I admit that two of my favorite chapters are likely ones that cause other people some discomfort: candor and differentiation. Welch writes…

“Lack of candor blocks smart ideas, fast action, and good people contributing all the stuff they’ve got. It’s a killer.”

If I have a single favorite chapter of a business book, Welch’s chapter about candor ranks right at the top. For good reason.

“We are socialized from childhood to soften bad news or make nice about awkward subjects.”

“Eventually, you come to realize that people don’t speak their minds because it’s simply easier not to.”

“To get candor, you reward it, praise it, and talk about it. Most of all, you yourself demonstrate it in exuberant and even exaggerated ways.”

“It is true that candid comments definitely freak people out at first.”

“My bosses cautioned me about my candor. Now my GE career is over, and I’m telling you that it was my candor that helped make it work.”

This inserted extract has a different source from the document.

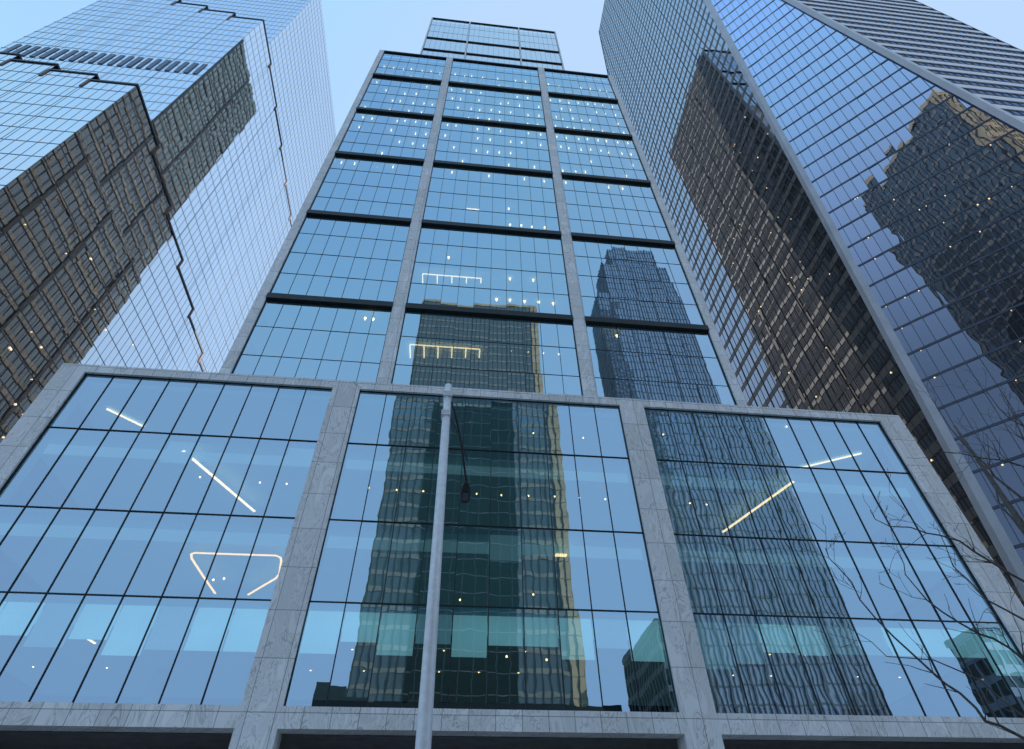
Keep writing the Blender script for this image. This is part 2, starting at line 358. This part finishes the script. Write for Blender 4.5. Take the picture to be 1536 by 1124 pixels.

Welch took as much static for his concept of differentiation as maybe anything, based on what I read through the years. He always admitted that the numbers may not be precise, but he staunchly believed there were three basic people: top performers, the people who are vital and the bottom performers. The math he used was 20% at the top, 70% in the middle and 10% at the bottom.

“I didn’t invent differentiation! I learned it on the playground when I was a kid.”

Welch mentions the criticisms in the book. Simply put, Welch felt it was unfair to protect the bottom performers. It wasn’t just unfair to the company and other, higher performing workers, but he felt it was unfair to the bottom performing people, too.

“Once we made the case for differentiation and we linked it to a candid performance appraisal system, it worked as well in Japan as it did in Ohio.”

“While being in the middle 70 percent can be demotivating to some people, it actually revs the engines of many others.” 

He ends the chapter on differentiation like this:

“If you want the best people on your team, you need to face up to differentiation. I don’t know of any people management system that does it better — with more transparency, fairness and speed. It isn’t perfect. But differentiation, like candor, clarifies business and makes it run better in every way.”

Practical, powerful and wise. Yes, it helps that I respect the work of the author. I’m aware that some see Jack Welch as a villain, Neutron Jack.

His mantra, “Control your destiny or somebody else will” was among the most powerful phrases on my business philosophy. But I’m a guy personally adverse to the whole notion of entitlement, pay raises for everybody and “we’re all equal.” It’s not true. It’s unrealistic.

The book is filled with practical, workable advice by a man who exercised everything he writes about. He’s not some professor pontificating about what might work. Welch did it. Well. And no matter how people feel about him, there’s no doubt he knew how to win. He knew processes mattered because he embraced Motorola’s Six Sigma and then improved on it. But he focused heavily on getting, developing and retaining talent.

I’m going to end this series with this book because you’d be hard pressed to argue with what Warren Buffet said about it (printed right there on the front cover), “No other management book will ever be needed.”